Concert film stays on top but ‘Flower Moon’ impresses screens

Concert film stays on top but ‘Flower Moon’ impresses screens

LOS ANGELES

The new Taylor Swift concert movie held on to the top spot in North American theaters this weekend, but history-based crime epic "Killers of the Flower Moon" had an impressive debut, the best for a Martin Scorsese film since 2010.

"Taylor Swift: The Eras Tour," distributed by AMC Theaters, took in an estimated $31 million for the Friday-through-Sunday period, industry watcher Exhibitor Relations said Sunday.

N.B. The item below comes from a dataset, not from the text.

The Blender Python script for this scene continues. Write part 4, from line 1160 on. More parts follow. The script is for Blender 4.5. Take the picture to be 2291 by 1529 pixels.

That pushed the two-week domestic total for the film, which includes scenes from three of the pop superstar's concerts, to $129.8 million. It is now the only concert film ever to top the box office for two straight weekends, Variety reported.

Meantime, Scorsese's new film had a strong debut, particularly given its three and a half hour runtime, its upcoming release on streamer Apple TV+, and the inability of stars Robert De Niro and Leonardo DiCaprio to promote it as the actors strike continues, taking in $23 million.

"Reviews and audience scores are superb," said analyst David A. Gross of Franchise Entertainment Research. With a slew of award nominations expected for the director and cast (also including Jesse Plemons and Lily Gladstone), "the picture is set up for a strong run," Gross added.

"Flower Moon" tells the true story of the murders of Native Americans in Oklahoma early in the last century by evildoers after their oil rights.

In third spot for the weekend, down from second, was Universal's horror film "Exorcist: The Believer," at $5.6 million. Leslie Odom Jr. and Ann Dowd star in this scary sequel to the 1973 original.

Fourth place went to Paramount's family-friendly animation "Paw Patrol: The Mighty Movie," at $4.5 million. Taraji P. Henson, Chris Rock, Serena Williams and McKenna Grace voice the super-pups.

And in fifth was Disney's re-release of 1993 classic "The Nightmare Before Christmas," at $4.1 million. Danny Elfman, Chris Sarandon and Catherine O'Hara star in Tim Burton's dark stop-motion fantasy.